## [PROBLEM TO SOLVE]
Verbatim output of all the material below is required.

## [GIVEN MATERIAL]
=======
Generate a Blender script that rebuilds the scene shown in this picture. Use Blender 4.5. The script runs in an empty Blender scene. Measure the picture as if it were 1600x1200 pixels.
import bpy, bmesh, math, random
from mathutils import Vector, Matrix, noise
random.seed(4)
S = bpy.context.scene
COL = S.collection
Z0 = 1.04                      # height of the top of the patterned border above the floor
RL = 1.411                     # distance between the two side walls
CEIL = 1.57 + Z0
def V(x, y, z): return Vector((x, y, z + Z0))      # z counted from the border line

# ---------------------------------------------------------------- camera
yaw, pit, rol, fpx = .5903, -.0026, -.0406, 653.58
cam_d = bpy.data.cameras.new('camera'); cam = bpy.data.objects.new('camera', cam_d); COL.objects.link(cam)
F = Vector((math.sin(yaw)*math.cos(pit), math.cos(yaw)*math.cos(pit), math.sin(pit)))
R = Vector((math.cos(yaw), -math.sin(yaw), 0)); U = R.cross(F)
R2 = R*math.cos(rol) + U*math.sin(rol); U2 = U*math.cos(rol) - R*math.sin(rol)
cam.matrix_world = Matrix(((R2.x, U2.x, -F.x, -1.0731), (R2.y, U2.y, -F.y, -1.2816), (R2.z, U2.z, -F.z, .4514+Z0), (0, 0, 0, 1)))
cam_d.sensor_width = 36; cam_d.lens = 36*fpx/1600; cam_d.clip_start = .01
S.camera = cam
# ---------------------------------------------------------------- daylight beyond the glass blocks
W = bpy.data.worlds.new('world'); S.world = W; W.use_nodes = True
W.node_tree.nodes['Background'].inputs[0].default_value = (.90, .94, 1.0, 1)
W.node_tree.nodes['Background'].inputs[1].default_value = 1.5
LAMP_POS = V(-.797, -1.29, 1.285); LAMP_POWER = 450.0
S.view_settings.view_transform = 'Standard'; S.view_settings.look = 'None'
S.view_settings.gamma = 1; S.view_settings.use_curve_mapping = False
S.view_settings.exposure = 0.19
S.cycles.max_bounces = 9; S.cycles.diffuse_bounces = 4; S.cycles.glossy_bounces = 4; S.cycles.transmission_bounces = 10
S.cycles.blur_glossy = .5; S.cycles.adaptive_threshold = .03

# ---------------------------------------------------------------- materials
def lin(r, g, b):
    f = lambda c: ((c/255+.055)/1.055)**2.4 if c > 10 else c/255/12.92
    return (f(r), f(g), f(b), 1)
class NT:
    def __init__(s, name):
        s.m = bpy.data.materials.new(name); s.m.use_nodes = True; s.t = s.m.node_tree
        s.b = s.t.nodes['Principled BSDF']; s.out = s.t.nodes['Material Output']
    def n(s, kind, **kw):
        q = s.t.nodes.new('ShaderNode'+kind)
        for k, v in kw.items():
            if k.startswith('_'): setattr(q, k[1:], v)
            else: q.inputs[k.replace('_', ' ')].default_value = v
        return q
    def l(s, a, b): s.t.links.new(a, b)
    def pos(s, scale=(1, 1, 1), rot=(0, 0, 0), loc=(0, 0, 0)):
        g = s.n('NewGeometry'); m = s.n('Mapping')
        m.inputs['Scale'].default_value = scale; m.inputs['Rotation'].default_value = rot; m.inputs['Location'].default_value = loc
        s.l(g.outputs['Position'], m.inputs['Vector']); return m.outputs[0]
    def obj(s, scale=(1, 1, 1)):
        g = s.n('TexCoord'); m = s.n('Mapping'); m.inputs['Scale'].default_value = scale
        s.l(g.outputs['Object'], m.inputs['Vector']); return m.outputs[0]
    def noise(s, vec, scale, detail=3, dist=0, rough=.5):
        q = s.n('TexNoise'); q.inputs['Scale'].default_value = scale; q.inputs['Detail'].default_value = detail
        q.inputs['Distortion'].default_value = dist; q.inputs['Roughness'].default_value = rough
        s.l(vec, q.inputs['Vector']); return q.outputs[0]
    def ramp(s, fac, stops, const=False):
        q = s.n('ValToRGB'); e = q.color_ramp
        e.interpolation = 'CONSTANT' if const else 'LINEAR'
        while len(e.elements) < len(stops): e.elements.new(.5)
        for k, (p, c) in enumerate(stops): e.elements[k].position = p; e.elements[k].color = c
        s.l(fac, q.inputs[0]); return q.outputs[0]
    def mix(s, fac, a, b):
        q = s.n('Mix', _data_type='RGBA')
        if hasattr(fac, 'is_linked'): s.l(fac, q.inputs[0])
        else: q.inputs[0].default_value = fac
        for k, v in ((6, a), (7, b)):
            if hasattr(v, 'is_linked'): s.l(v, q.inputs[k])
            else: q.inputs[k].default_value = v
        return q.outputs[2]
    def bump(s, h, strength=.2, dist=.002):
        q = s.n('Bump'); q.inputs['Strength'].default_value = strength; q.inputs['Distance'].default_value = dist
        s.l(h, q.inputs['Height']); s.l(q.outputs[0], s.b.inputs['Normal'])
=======
## [SOLUTION BELOW]
Generate a Blender script that rebuilds the scene shown in this picture. Use Blender 4.5. The script runs in an empty Blender scene. Measure the picture as if it were 1600x1200 pixels.
import bpy, bmesh, math, random
from mathutils import Vector, Matrix, noise
random.seed(4)
S = bpy.context.scene
COL = S.collection
Z0 = 1.04                      # height of the top of the patterned border above the floor
RL = 1.411                     # distance between the two side walls
CEIL = 1.57 + Z0
def V(x, y, z): return Vector((x, y, z + Z0))      # z counted from the border line

# ---------------------------------------------------------------- camera
yaw, pit, rol, fpx = .5903, -.0026, -.0406, 653.58
cam_d = bpy.data.cameras.new('camera'); cam = bpy.data.objects.new('camera', cam_d); COL.objects.link(cam)
F = Vector((math.sin(yaw)*math.cos(pit), math.cos(yaw)*math.cos(pit), math.sin(pit)))
R = Vector((math.cos(yaw), -math.sin(yaw), 0)); U = R.cross(F)
R2 = R*math.cos(rol) + U*math.sin(rol); U2 = U*math.cos(rol) - R*math.sin(rol)
cam.matrix_world = Matrix(((R2.x, U2.x, -F.x, -1.0731), (R2.y, U2.y, -F.y, -1.2816), (R2.z, U2.z, -F.z, .4514+Z0), (0, 0, 0, 1)))
cam_d.sensor_width = 36; cam_d.lens = 36*fpx/1600; cam_d.clip_start = .01
S.camera = cam
# ---------------------------------------------------------------- daylight beyond the glass blocks
W = bpy.data.worlds.new('world'); S.world = W; W.use_nodes = True
W.node_tree.nodes['Background'].inputs[0].default_value = (.90, .94, 1.0, 1)
W.node_tree.nodes['Background'].inputs[1].default_value = 1.5
LAMP_POS = V(-.797, -1.29, 1.285); LAMP_POWER = 450.0
S.view_settings.view_transform = 'Standard'; S.view_settings.look = 'None'
S.view_settings.gamma = 1; S.view_settings.use_curve_mapping = False
S.view_settings.exposure = 0.19
S.cycles.max_bounces = 9; S.cycles.diffuse_bounces = 4; S.cycles.glossy_bounces = 4; S.cycles.transmission_bounces = 10
S.cycles.blur_glossy = .5; S.cycles.adaptive_threshold = .03

# ---------------------------------------------------------------- materials
def lin(r, g, b):
    f = lambda c: ((c/255+.055)/1.055)**2.4 if c > 10 else c/255/12.92
    return (f(r), f(g), f(b), 1)
class NT:
    def __init__(s, name):
        s.m = bpy.data.materials.new(name); s.m.use_nodes = True; s.t = s.m.node_tree
        s.b = s.t.nodes['Principled BSDF']; s.out = s.t.nodes['Material Output']
    def n(s, kind, **kw):
        q = s.t.nodes.new('ShaderNode'+kind)
        for k, v in kw.items():
            if k.startswith('_'): setattr(q, k[1:], v)
            else: q.inputs[k.replace('_', ' ')].default_value = v
        return q
    def l(s, a, b): s.t.links.new(a, b)
    def pos(s, scale=(1, 1, 1), rot=(0, 0, 0), loc=(0, 0, 0)):
        g = s.n('NewGeometry'); m = s.n('Mapping')
        m.inputs['Scale'].default_value = scale; m.inputs['Rotation'].default_value = rot; m.inputs['Location'].default_value = loc
        s.l(g.outputs['Position'], m.inputs['Vector']); return m.outputs[0]
    def obj(s, scale=(1, 1, 1)):
        g = s.n('TexCoord'); m = s.n('Mapping'); m.inputs['Scale'].default_value = scale
        s.l(g.outputs['Object'], m.inputs['Vector']); return m.outputs[0]
    def noise(s, vec, scale, detail=3, dist=0, rough=.5):
        q = s.n('TexNoise'); q.inputs['Scale'].default_value = scale; q.inputs['Detail'].default_value = detail
        q.inputs['Distortion'].default_value = dist; q.inputs['Roughness'].default_value = rough
        s.l(vec, q.inputs['Vector']); return q.outputs[0]
    def ramp(s, fac, stops, const=False):
        q = s.n('ValToRGB'); e = q.color_ramp
        e.interpolation = 'CONSTANT' if const else 'LINEAR'
        while len(e.elements) < len(stops): e.elements.new(.5)
        for k, (p, c) in enumerate(stops): e.elements[k].position = p; e.elements[k].color = c
        s.l(fac, q.inputs[0]); return q.outputs[0]
    def mix(s, fac, a, b):
        q = s.n('Mix', _data_type='RGBA')
        if hasattr(fac, 'is_linked'): s.l(fac, q.inputs[0])
        else: q.inputs[0].default_value = fac
        for k, v in ((6, a), (7, b)):
            if hasattr(v, 'is_linked'): s.l(v, q.inputs[k])
            else: q.inputs[k].default_value = v
        return q.outputs[2]
    def bump(s, h, strength=.2, dist=.002):
        q = s.n('Bump'); q.inputs['Strength'].default_value = strength; q.inputs['Distance'].default_value = dist
        s.l(h, q.inputs['Height']); s.l(q.outputs[0], s.b.inputs['Normal'])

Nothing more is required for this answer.